Through 2024-2025, Case-Shiller has run at roughly 4-6% YoY appreciation nationally, with substantial regional dispersion. Sunbelt metros have decelerated to single-digit appreciation after their 2021-2022 surges; Coastal California has been weaker because of higher rate-sensitivity and outmigration. The combination of low inventory (lock-in effect) and constrained demand has produced an unusual housing-market equilibrium that has supported home prices despite weak transaction volumes.

Frequently Asked Questions

How does Case-Shiller differ from other home price measures?
Case-Shiller uses a "repeat sales" methodology — it tracks prices of the same homes when they sell multiple times, eliminating noise from changes in the mix of homes sold. Other measures (FHFA, NAR median, Zillow ZHVI) use different methodologies that can produce different trends. Case-Shiller is widely considered the gold standard for tracking the price of a typical existing single-family home.
When is Case-Shiller released?
S&P Dow Jones Indices releases the Case-Shiller Home Price Index monthly on the last Tuesday of the month at 9:00 AM ET. The data covers two months prior (e.g., the May release covers March data) because of the time needed to collect and verify repeat sales.

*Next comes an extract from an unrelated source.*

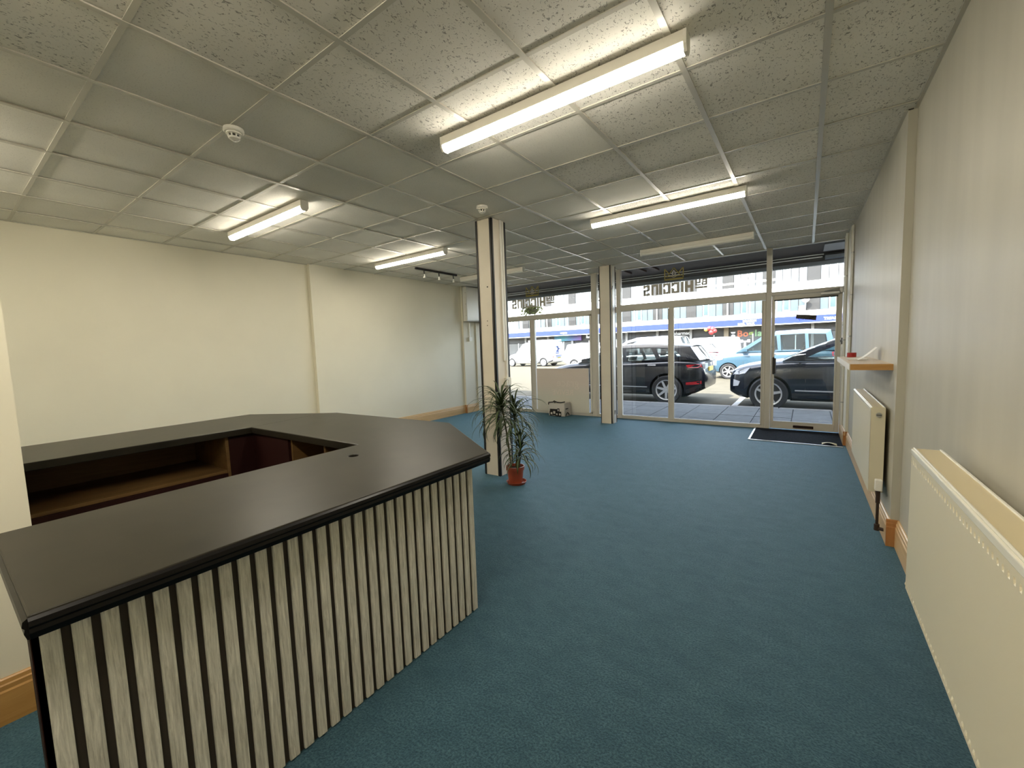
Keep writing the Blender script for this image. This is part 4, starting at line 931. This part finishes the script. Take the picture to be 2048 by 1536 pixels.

Why does the Fed pay attention to home prices?
Home prices affect household wealth (the largest single asset for most US households), shelter inflation (via owner-equivalent rent calculations), banking-system stability (residential mortgages are the largest single loan category), and consumer confidence. The Fed has noted in minutes that home-price trends are inputs to its assessment of household financial conditions and the housing channel of monetary transmission.